Ocaña, en segundo plano, en una subida del Tour del 69. Su estreno en la ronda gala.

Esa gloria la conquistaría Ocaña en el 73 –sin la participación de Merckx, una espina que no pudo quitarse–, pero por clase, fuerza y condiciones todos pensaron que este hijo de un republicano que perdió la guerra podría haber llegado más lejos, haber sido más grande. Ocaña fue una estrella fugaz que brilló fuerte y se apagó rápido, un tipo al que veían demasiado francés los españoles cuando volvía a su país natal a correr, uno de tantos hombres sin patria en aquel continente guerrero que fue la Europa del siglo XX. En España Bahamontes era Dios sobre dos ruedas después de haber conquistado el amarillo en París en el 59 –la primera vez en la que este escalador se convenció de que tenía fuerzas para lograr algo más que el primer puesto en la clasificación de la montaña y eso que ya tenía 31 años–, uno de tantos pioneros del deporte que fueron utilizados por una dictadura a la que le interesó poco o nada invertir en la formación de deportistas pero que siempre estuvo al quite para recoger sus glorias.

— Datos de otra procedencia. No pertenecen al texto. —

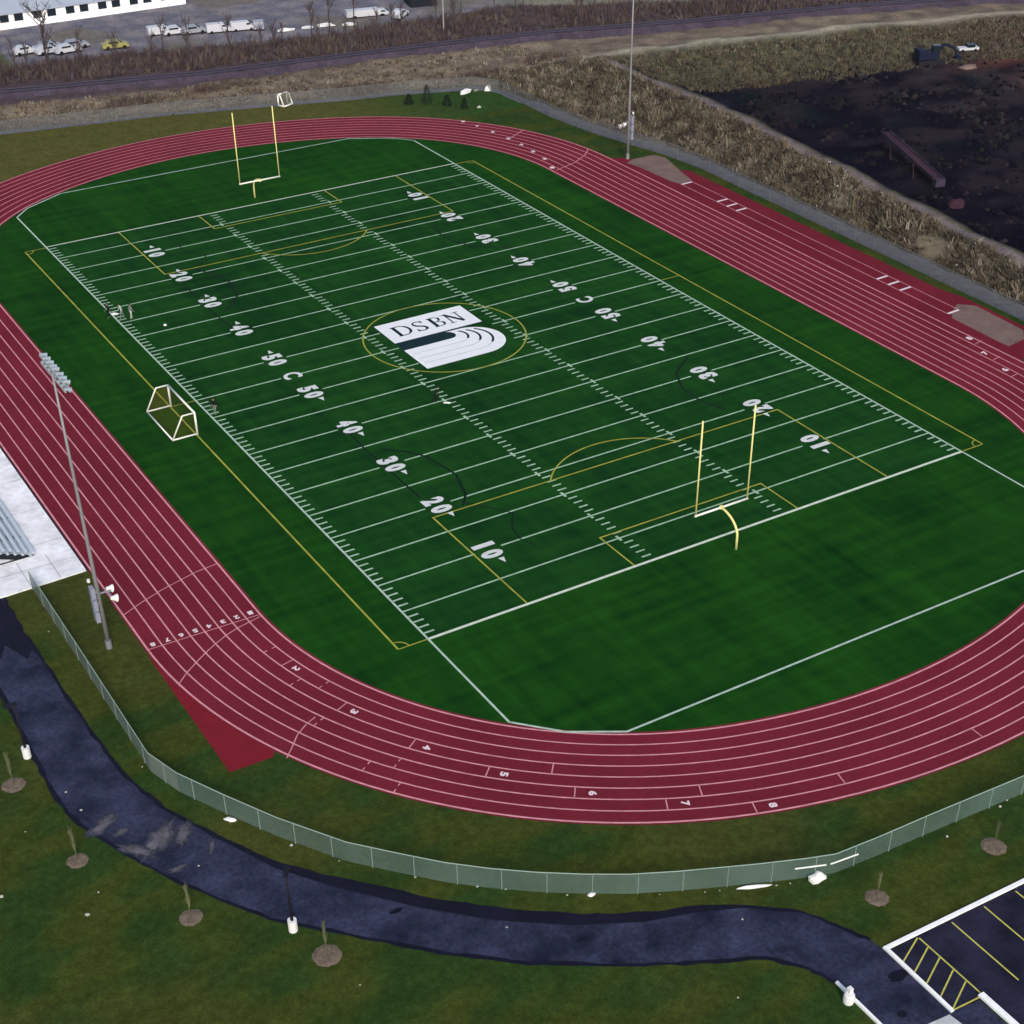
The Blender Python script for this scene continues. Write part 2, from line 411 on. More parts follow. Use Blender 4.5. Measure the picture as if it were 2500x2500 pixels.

Si Don Federico era el más grande, a Ocaña solamente le quedaba ser un intruso al que se le miraba por encima del hombro. Que fuera un hijo del hambre tampoco ayudaba. Nacido en el 45, era todavía Luisito cuando su padre decidió irse a serrar árboles a los Pirineos franceses, harto de que en Priego, Cuenca, no le dieran trabajo por haber apoyado a la República años atrás. A Mont-de-Marsan se llevó a la familia y, sin saberlo, Ocaña padre le dio a su hijo la posibilidad de convertirse en un profesional de la bicicleta en un país mucho más desarrollado, donde el ciclismo era religión y en el que lógicamente se cuidaba mejor de la cantera. En los estertores franquistas, más patriótico era, entonces, apoyar al Tarangu Fuente, tan capaz de enseñarle el culotte a los gallos cuando se subía el Galibier como de sufrir una pájara descomunal minutos después ascendiendo el Izoard. Pocos escaladores ha tenido España como el Tarangu, otro que hizo mutis por el foro demasiado rápido. Falleció en 1996 por culpa de una pancreatitis. Solo dos años después de Ocaña y solo con un año más que el ciclista al que derrotara en la Vuelta tras no poder con él en el Tour. Fuente tenía 50 y podía presumir de haber estado a punto de ganarle un Giro al rival entre los rivales, Eddy Merckx.

Tras un ocaso rápido en la Grand Boucle después de ganar su único Tour, Ocaña se conformó con algún podio en la Vuelta –que había ganado en el 70– e intentó después ser director de escuadra ciclista, pero el coche se le quedaba pequeño. También invirtió lo ganado sobre el sillín en comprar unos terrenos vinícolas para producir licor. No le fue bien y su vida fue fundiendo al negro. Se enclaustró y solo logró salir de su caverna disparándose al alma. Así volvió a salir en las portadas el que muchos de lo que le vieron correr –y que luego vieron a Perico, Indurain o ahora ven a Contador– señalan como el mejor ciclista español de siempre. Todoterreno, completo, valiente y con un hambre voraz por la victoria. Derrotado sin remisión, caído como en el Col de Menté, 23 años atrás, cuando se convirtió en el hombre que casi humilla a Merckx.